- EXERCISE GOAL
Give every line of the data again, unchanged, but with no pictures.

--- SOURCE EXCERPT ---

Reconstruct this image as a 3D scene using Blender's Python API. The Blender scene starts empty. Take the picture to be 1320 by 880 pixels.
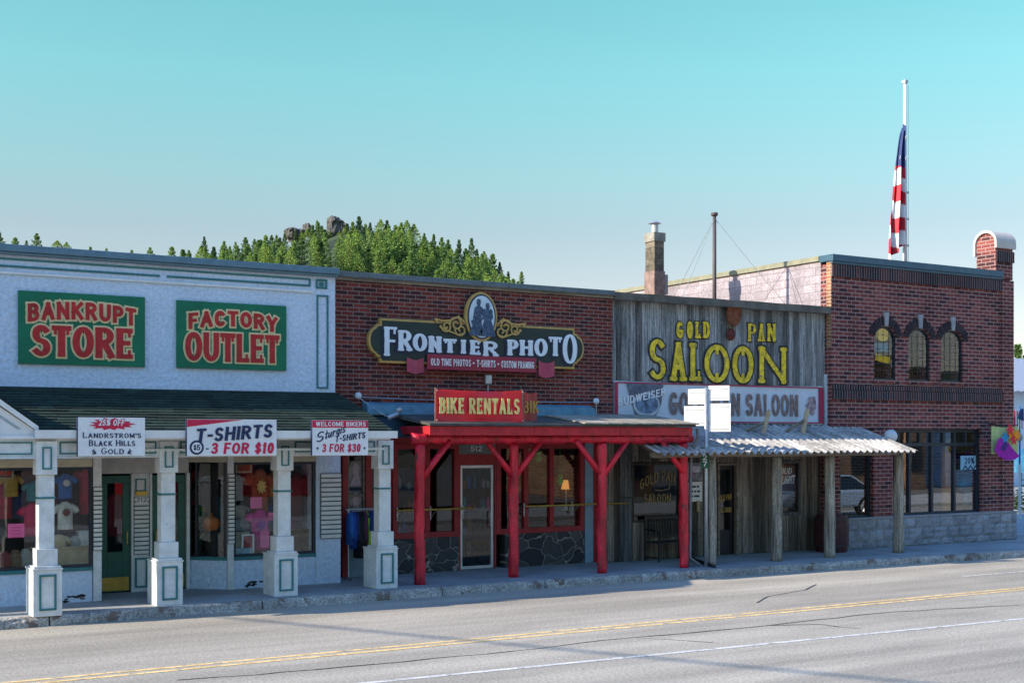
import bpy, bmesh, math, random
from math import sin, cos, tan, atan, atan2, radians, pi, sqrt, floor
from mathutils import Vector
random.seed(7)
SC = bpy.context.scene
COL = SC.collection

# ------------------------------------------------------------------ camera, sky, sun, exposure
W0, H0 = 1320.0, 880.0          # size of the photograph, used to measure it
FPX = 1650.0                    # focal length in photograph pixels
HOR = 563.0                     # horizon row
YAW = 31.1                      # camera turned right of the street's normal
HC = 2.85                       # camera height above the road
cam_d = bpy.data.cameras.new('camera')
cam = bpy.data.objects.new('camera', cam_d); COL.objects.link(cam)
cam.location = (0, 0, HC)
cam.rotation_euler = (pi/2, 0, -radians(YAW))
cam_d.sensor_width = 36; cam_d.lens = FPX/W0*36
cam_d.shift_y = (HOR-H0/2)/W0
cam_d.clip_start = 0.1; cam_d.clip_end = 5000
SC.camera = cam

SUN = Vector((-1.0, 0.15, 0.50)).normalized()
SUN_EL = math.asin(SUN.z); SUN_AZ = atan2(SUN.x, SUN.y)     # azimuth from +Y towards +X
world = bpy.data.worlds.new('World'); SC.world = world; world.use_nodes = True
wn = world.node_tree.nodes; wl = world.node_tree.links
bg = wn['Background']
sky = wn.new('ShaderNodeTexSky'); sky.sky_type = 'NISHITA'; sky.sun_disc = False
sky.sun_elevation = SUN_EL; sky.sun_rotation = SUN_AZ
sky.altitude = 1500; sky.air_density = 1.0; sky.dust_density = 1.2; sky.ozone_density = 1.0
tint = wn.new('ShaderNodeMix'); tint.data_type = 'RGBA'; tint.blend_type = 'MULTIPLY'
tint.inputs['Factor'].default_value = 1.0
wtc = wn.new('ShaderNodeTexCoord'); wsx = wn.new('ShaderNodeSeparateXYZ'); wl.new(wtc.outputs['Generated'], wsx.inputs[0])
wr = wn.new('ShaderNodeValToRGB'); we = wr.color_ramp.elements
while len(we) < 7: we.new(0.5)
for e_, (p_, c_) in zip(we, ((0.0,(.56,.44,.40)), (.12,(.585,.485,.41)), (.16,(.575,.525,.425)), (.20,(.575,.655,.485)), (.27,(.54,.84,.59)), (.32,(.505,.875,.605)), (.60,(.76,1.12,1.65)))):
    e_.position = p_; e_.color = (*c_, 1)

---

- THE COMPLETED TASK
Reconstruct this image as a 3D scene using Blender's Python API. The Blender scene starts empty. Take the picture to be 1320 by 880 pixels.
import bpy, bmesh, math, random
from math import sin, cos, tan, atan, atan2, radians, pi, sqrt, floor
from mathutils import Vector
random.seed(7)
SC = bpy.context.scene
COL = SC.collection

# ------------------------------------------------------------------ camera, sky, sun, exposure
W0, H0 = 1320.0, 880.0          # size of the photograph, used to measure it
FPX = 1650.0                    # focal length in photograph pixels
HOR = 563.0                     # horizon row
YAW = 31.1                      # camera turned right of the street's normal
HC = 2.85                       # camera height above the road
cam_d = bpy.data.cameras.new('camera')
cam = bpy.data.objects.new('camera', cam_d); COL.objects.link(cam)
cam.location = (0, 0, HC)
cam.rotation_euler = (pi/2, 0, -radians(YAW))
cam_d.sensor_width = 36; cam_d.lens = FPX/W0*36
cam_d.shift_y = (HOR-H0/2)/W0
cam_d.clip_start = 0.1; cam_d.clip_end = 5000
SC.camera = cam

SUN = Vector((-1.0, 0.15, 0.50)).normalized()
SUN_EL = math.asin(SUN.z); SUN_AZ = atan2(SUN.x, SUN.y)     # azimuth from +Y towards +X
world = bpy.data.worlds.new('World'); SC.world = world; world.use_nodes = True
wn = world.node_tree.nodes; wl = world.node_tree.links
bg = wn['Background']
sky = wn.new('ShaderNodeTexSky'); sky.sky_type = 'NISHITA'; sky.sun_disc = False
sky.sun_elevation = SUN_EL; sky.sun_rotation = SUN_AZ
sky.altitude = 1500; sky.air_density = 1.0; sky.dust_density = 1.2; sky.ozone_density = 1.0
tint = wn.new('ShaderNodeMix'); tint.data_type = 'RGBA'; tint.blend_type = 'MULTIPLY'
tint.inputs['Factor'].default_value = 1.0
wtc = wn.new('ShaderNodeTexCoord'); wsx = wn.new('ShaderNodeSeparateXYZ'); wl.new(wtc.outputs['Generated'], wsx.inputs[0])
wr = wn.new('ShaderNodeValToRGB'); we = wr.color_ramp.elements
while len(we) < 7: we.new(0.5)
for e_, (p_, c_) in zip(we, ((0.0,(.56,.44,.40)), (.12,(.585,.485,.41)), (.16,(.575,.525,.425)), (.20,(.575,.655,.485)), (.27,(.54,.84,.59)), (.32,(.505,.875,.605)), (.60,(.76,1.12,1.65)))):
    e_.position = p_; e_.color = (*c_, 1)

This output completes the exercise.